Key Descriptors of Nutrient Concentrations in Flood-Impacted Surface Waters

During major flood events, surface waters connect to landscapes that normally are not flooded and may contain pollutants. The connectivity of flood waters with different water quality pollutant sources introduces environmental and public health concerns. Several studies have characterized the magnitude of flood water quality contaminant concentrations; however, few have attempted to explain the response as a function of watershed characteristics and weather conditions. To better understand flood water quality dynamics after a major storm event, we modeled nutrient concentrations in surface waters following Hurricane Florence (2018). Our objectives were to (1) quantify the water quality response during flooded conditions as well as baseline conditions, (2) explain the observed flood water quality trends as a function of landscape characteristics, and (3) evaluate the predictor variables that best explain trends in flood water quality.
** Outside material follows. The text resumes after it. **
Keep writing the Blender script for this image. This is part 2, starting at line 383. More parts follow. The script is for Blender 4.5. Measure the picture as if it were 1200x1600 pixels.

To accomplish these objectives, water samples were collected across eastern NC, an area dominated by concentrated animal feeding operations and row crops, at four separate time points in the year following Hurricane Florence, which caused widespread flooding in the region. Samples were analyzed for total Kjeldahl nitrogen, ammonium, nitrate and nitrite, total phosphorus, and orthophosphate. A multivariate Bayesian statistical model was then trained to predict flood water quality responses as a function of precipitation, watershed characteristics, and euclidean distances to pollutant point sources. The results highlight that variables related to relative locations of concentrated animal feeding operations (CAFOs) were among the top three most important variables in explaining each nutrient response. For nitrate/nitrite, total phosphorus, and orthophosphate, distance to nearest CAFO was a top predictor regardless of sampling phase, thus suggesting that CAFOs may have chronic impacts on nutrient concentrations in surface waters outside of flood conditions. Other important variables included precipitation and wetland to cropland area ratio. These results indicate that improved waste management may reduce specific nutrient concentrations and reduce water quality threats associated with flooding.